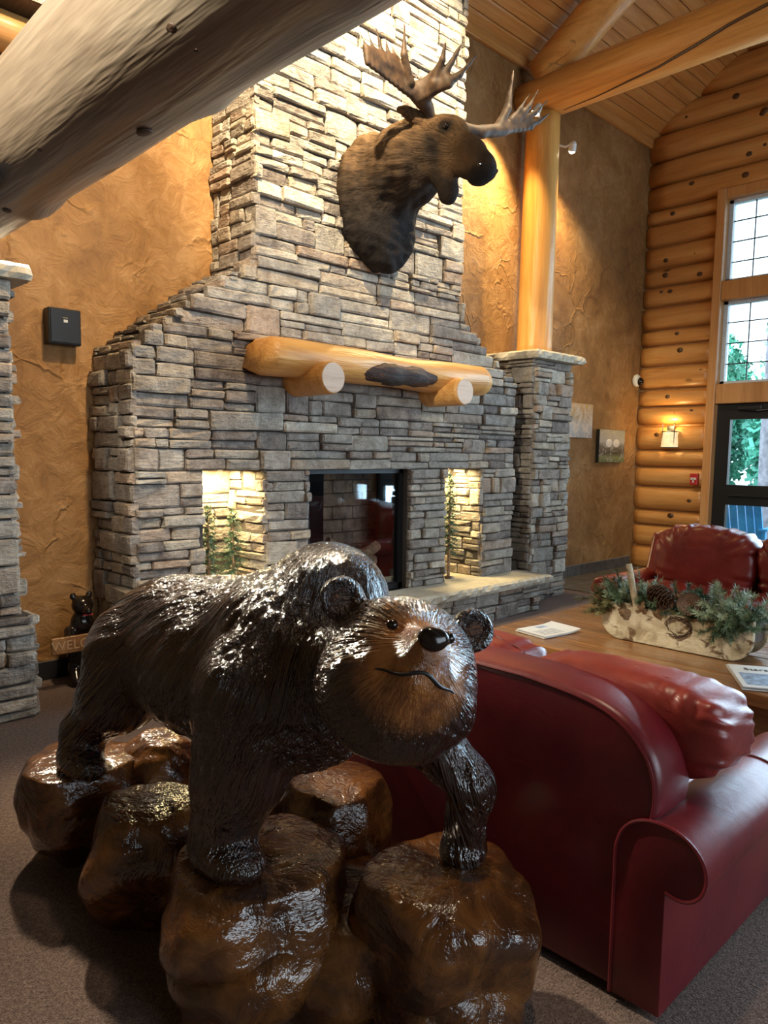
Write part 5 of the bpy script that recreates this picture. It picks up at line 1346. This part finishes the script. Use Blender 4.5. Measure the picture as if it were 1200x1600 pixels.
# ================================================================== outside the glass
struct('ground', MB().box(10.25, 40, -20, 30, -0.5, -0.05), plain('gravel', (0.22, 0.23, 0.20), 0.9, vs=8, var=0.4))
plain('leaf_green', (0.10, 0.42, 0.30), 0.6, vs=1.5, var=0.6)
plain('leaf_light', (0.25, 0.60, 0.42), 0.6, vs=1.5, var=0.6)
plain('porch_bark', (0.30, 0.29, 0.33), 0.85, vs=8, var=0.4, bmp=0.5)
plain('chair_blue', (0.03, 0.28, 0.62), 0.5)
props(log('porch_post', [(12.3, 4.00, -0.05), (12.3, 4.0, 3.9)], (0.27, 0.24), M['porch_bark'], wob=0.03, seed=21), 'thick grey bark porch post outside the glass door', 'post')
def tree(label, x, y, h, r0, mat, seed, trunk=True):
    r_ = np.random.default_rng(seed); o = thing('tree', label, 'tree', (x, y, -0.05), 'trees outside the window wall')
    MB().tube([(x, y, -0.05), (x + 0.1, y, h * 0.5), (x, y + 0.1, h * 0.9)], [0.16, 0.12, 0.04], 8).build('trunk', M['bark'], o)
    n_ = 14000; c = r_.normal(size=(n_, 3)); c /= np.linalg.norm(c, axis=1)[:, None]; c *= (r_.uniform(0.35, 1, (n_, 1))) * np.array([r0, r0, h * 0.42]); c += np.array([x, y, h * 0.55])
    a = r_.normal(size=(n_, 3)) * 0.038; b = r_.normal(size=(n_, 3)) * 0.038
    V = np.concatenate([c - a, c + b, c + a, c - b]); ix = np.arange(n_); Fq_ = np.stack([ix, ix + n_, ix + 2 * n_, ix + 3 * n_], 1)
    ob = mesh('foliage', V, Fq_, M[mat], o); ob['kind'] = 'stuff'
for i, (x, y, h, r0, m_, lab) in enumerate(((19.0, 9.2, 5.6, 1.5, 'leaf_light', 'pale green leafy tree outside, farthest left through the glass'), (15.5, 6.6, 4.4, 1.1, 'leaf_green', 'dark green tree outside seen through the middle window pane'), (21, 5.6, 7.5, 1.7, 'leaf_light', 'tall light green tree outside behind the porch post'), (14.8, 4.4, 3.4, 1.0, 'leaf_green', 'low green tree outside right of the porch post'))):
    tree(lab, x, y, h, r0, m_, i)
ac = thing('porch_chair', 'blue slatted porch chair outside behind the lower door pane', 'chair', (11.0, 3.9, 0))
for k in range(6):
    y = 3.95 + (k - 2.5) * 0.11
    MB().prism([(10.85, 0.30), (10.88, 0.30), (10.63, 1.02 - 0.012 * abs(k - 2.5) ** 2), (10.60, 1.02 - 0.012 * abs(k - 2.5) ** 2)], 'y', y - 0.048, y + 0.048).build('back_slat', M['chair_blue'], ac)
for k in range(5): MB().box(10.86 + k * 0.1, 10.95 + k * 0.1, 3.64, 4.26, 0.36, 0.385).build('seat_slat', M['chair_blue'], ac)
for y in (3.60, 4.30):
    MB().box(10.65, 11.4, y - 0.06, y + 0.06, 0.58, 0.605).build('armrest', M['chair_blue'], ac); MB().box(11.25, 11.32, y - 0.02, y + 0.02, -0.05, 0.58).build('leg', M['chair_blue'], ac); MB().box(10.7, 10.76, y - 0.02, y + 0.02, -0.05, 0.58).build('leg', M['chair_blue'], ac)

=-=-=

Reproduce every line above as written, skipping pictures.

> **Solved exercise**:
Write part 5 of the bpy script that recreates this picture. It picks up at line 1346. This part finishes the script. Use Blender 4.5. Measure the picture as if it were 1200x1600 pixels.
# ================================================================== outside the glass
struct('ground', MB().box(10.25, 40, -20, 30, -0.5, -0.05), plain('gravel', (0.22, 0.23, 0.20), 0.9, vs=8, var=0.4))
plain('leaf_green', (0.10, 0.42, 0.30), 0.6, vs=1.5, var=0.6)
plain('leaf_light', (0.25, 0.60, 0.42), 0.6, vs=1.5, var=0.6)
plain('porch_bark', (0.30, 0.29, 0.33), 0.85, vs=8, var=0.4, bmp=0.5)
plain('chair_blue', (0.03, 0.28, 0.62), 0.5)
props(log('porch_post', [(12.3, 4.00, -0.05), (12.3, 4.0, 3.9)], (0.27, 0.24), M['porch_bark'], wob=0.03, seed=21), 'thick grey bark porch post outside the glass door', 'post')
def tree(label, x, y, h, r0, mat, seed, trunk=True):
    r_ = np.random.default_rng(seed); o = thing('tree', label, 'tree', (x, y, -0.05), 'trees outside the window wall')
    MB().tube([(x, y, -0.05), (x + 0.1, y, h * 0.5), (x, y + 0.1, h * 0.9)], [0.16, 0.12, 0.04], 8).build('trunk', M['bark'], o)
    n_ = 14000; c = r_.normal(size=(n_, 3)); c /= np.linalg.norm(c, axis=1)[:, None]; c *= (r_.uniform(0.35, 1, (n_, 1))) * np.array([r0, r0, h * 0.42]); c += np.array([x, y, h * 0.55])
    a = r_.normal(size=(n_, 3)) * 0.038; b = r_.normal(size=(n_, 3)) * 0.038
    V = np.concatenate([c - a, c + b, c + a, c - b]); ix = np.arange(n_); Fq_ = np.stack([ix, ix + n_, ix + 2 * n_, ix + 3 * n_], 1)
    ob = mesh('foliage', V, Fq_, M[mat], o); ob['kind'] = 'stuff'
for i, (x, y, h, r0, m_, lab) in enumerate(((19.0, 9.2, 5.6, 1.5, 'leaf_light', 'pale green leafy tree outside, farthest left through the glass'), (15.5, 6.6, 4.4, 1.1, 'leaf_green', 'dark green tree outside seen through the middle window pane'), (21, 5.6, 7.5, 1.7, 'leaf_light', 'tall light green tree outside behind the porch post'), (14.8, 4.4, 3.4, 1.0, 'leaf_green', 'low green tree outside right of the porch post'))):
    tree(lab, x, y, h, r0, m_, i)
ac = thing('porch_chair', 'blue slatted porch chair outside behind the lower door pane', 'chair', (11.0, 3.9, 0))
for k in range(6):
    y = 3.95 + (k - 2.5) * 0.11
    MB().prism([(10.85, 0.30), (10.88, 0.30), (10.63, 1.02 - 0.012 * abs(k - 2.5) ** 2), (10.60, 1.02 - 0.012 * abs(k - 2.5) ** 2)], 'y', y - 0.048, y + 0.048).build('back_slat', M['chair_blue'], ac)
for k in range(5): MB().box(10.86 + k * 0.1, 10.95 + k * 0.1, 3.64, 4.26, 0.36, 0.385).build('seat_slat', M['chair_blue'], ac)
for y in (3.60, 4.30):
    MB().box(10.65, 11.4, y - 0.06, y + 0.06, 0.58, 0.605).build('armrest', M['chair_blue'], ac); MB().box(11.25, 11.32, y - 0.02, y + 0.02, -0.05, 0.58).build('leg', M['chair_blue'], ac); MB().box(10.7, 10.76, y - 0.02, y + 0.02, -0.05, 0.58).build('leg', M['chair_blue'], ac)